Restarts of nuclear reactors at Kashiwazaki-Kariwa NPS had initially been planned to start from Unit 7 (ABWR, 1,356 MW), but delays in establishing “facilities for dealing with specific severe accidents” (anti-terror facilities) for that unit have given the lead to Unit 6 (also ABWR, 1,356 MW), where there is more leeway for meeting the deadline to establish the facilities.
The governor of Niigata has been making an effort to ascertain the views of the prefecture’s citizens. He has held hearings, as well as having meetings with leading officials in Kashiwazaki City, Kariwa Village and the other towns and cities within 30 kilometers of the NPS. He has also conducted surveys of prefectural residents’ views and a follow-up survey of residents within 30 kilometers of the NPS. He visited the NPS on November 14, exchanging views with the mayors of the seven cities and towns within 30 kilometers of the plant. In the statement that he had prepared for the prefectural assembly’s regular session on December 2, he said he was planning to express his thoughts on the NPS and seek a decision from the assembly.
According to a prefectural public opinion survey, 37 percent agreed that the conditions for restarting the reactors had been fulfilled, while 60 percent disagreed. Moreover, analyzing trends by gender and age, women showed a higher percentage of negative responses on restarting the reactors and the older the respondent, the higher the percentage giving negative responses thereto. In the follow-up survey, 43 percent of respondents indicated that “No matter what measures are taken, the reactors should not be restarted,” while 57 percent did not agree with this statement. Clearly the words “no matter what measures are taken” were included intentionally. Regarding conditions for resuming operations, 61 percent said the conditions were not adequate—nearly the same percentage as in the survey of all of the prefecture’s municipalities.
TEPCO President Kobayakawa Tomoaki attended the Niigata Prefectural Assembly session on October 16 as a witness. He announced the decision to decommission Kashiwazaki-Kariwa Units 1 and 2 with the hope of influencing public opinion surveys and the views of leading authorities. But then again, he stressed that this was “not yet decided, just under consideration.” It will take about a year and a half from the Unit 6 restart for them to reach a conclusion on that, so they are assuming that the restart will go forward. President Kobayakawa also announced a policy of providing a total of 100 billion yen over a ten-year period for regional development assistance, but only on the premise that the NPS can operate continuously. This “we are paying you, so shut up” approach, however, is backfiring massively among the prefecture’s citizens. Voices of opposition to the restart of the reactor are also spreading nationwide, and the situation still remains unpredictable.

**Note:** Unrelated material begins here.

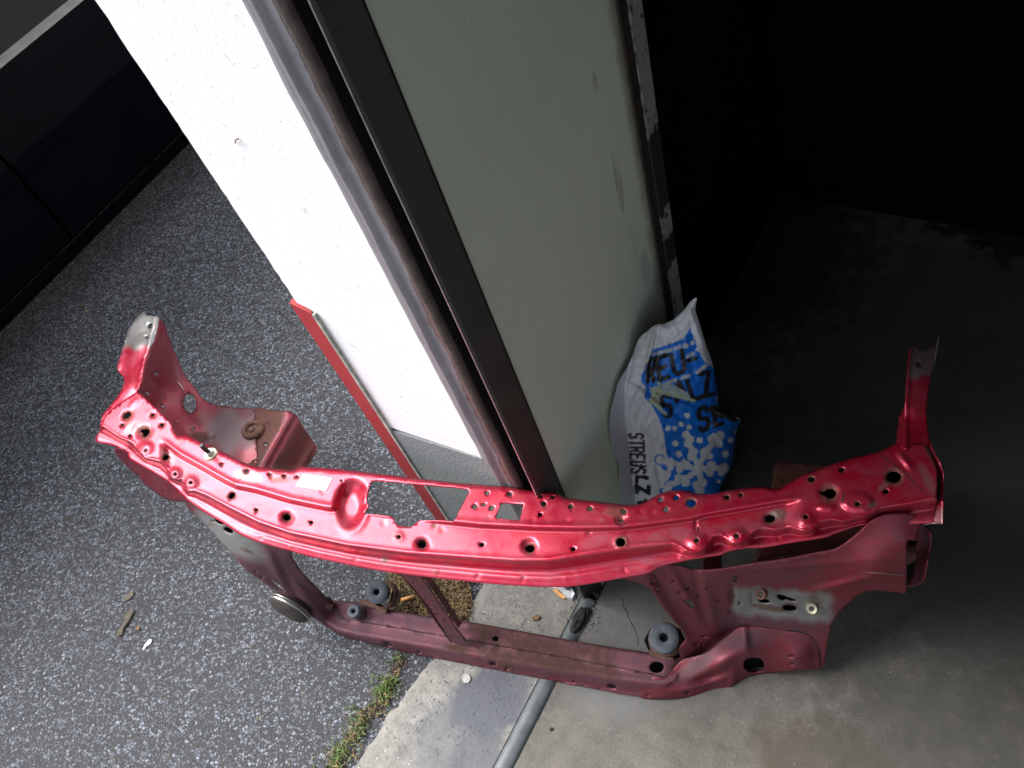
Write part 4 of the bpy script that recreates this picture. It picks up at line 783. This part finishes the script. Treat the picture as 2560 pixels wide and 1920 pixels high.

Delusions of Rebuilding 13 Large Nukes
At a meeting of the Advisory Committee for Natural Resources and Energy’s Nuclear Power Subcommittee on October 1, the Federation of Electric Power Companies of Japan explained its “Outlook and Future Image of Nuclear Power Generation with a View to Future Power Supply and Demand.” This document describes the scale of reconstruction needed by the nuclear power field in the future as follows:
“From the viewpoint of ensuring a stable power supply based on expected demand for the FY2040 energy mix, ‘reconstruction of approximately 5.5 GW in the 2040s’ may be necessary, while efforts to further improve the utilization rate of existing reactors steadily advance. We believe, firstly, that this should be the starting point for any discussion. If nuclear energy is to generate the same amount of electricity as in FY2040, it may be necessary to rebuild reactors with an installed capacity of about 12.7 to 16 GW in the 2050s. Depending on changes in the amount of electricity generated and how the introduction of decarbonized power sources proceeds, it may be necessary to rebuild even more than the above amount.”
In rebuilding the Mihama NPS, Kansai Electric Power Co. (Kanden) is said to be trying to build a 1.2 GW class reactor, the SRZ-1200. Thus, even if you count that, another five of those will be needed in the 2040s, growing to 13 in the 2050s. If small modular reactors are to be used, the number needed will be several times as much. With such numbers of nuclear power plants needed, where will they all be built?
The Federation of Electric Power Companies of Japan says, “In addition to addressing issues such as maintaining and bolstering human resources and supply chains, we also need to start from where things stand now, taking into account the sorts of risks involved, that are unique to the first unit of any new type of reactor, in light of the interregnum period when there were no opportunities for nuclear power plant construction in Japan.” In other words, even if they can find places to build them, there will be inevitable challenges. An auction system for long-term decarbonized power was introduced as a necessary funding measure, really to rescue it more than anything else, but as that turned out to be insufficient, the Ministry of Economy, Trade and Industry (METI) has asked the System Design Working Group of the Advisory Committee for Natural Resources to consider aid that utilizes a loan system relying on the creditworthiness of Japan’s government.
MOX Fuel Shipment from France to Takahama NPS
The fourth batch of MOX fuel manufactured by Orano in France for Takahama Units 3 and 4 (both PWR, 870 MW), numbering 16 assemblies for each unit, arrived in Japan on November 17. The shipment left Cherbourg Harbor on September 7 travelling via Cape Hope and the Southwest Pacific.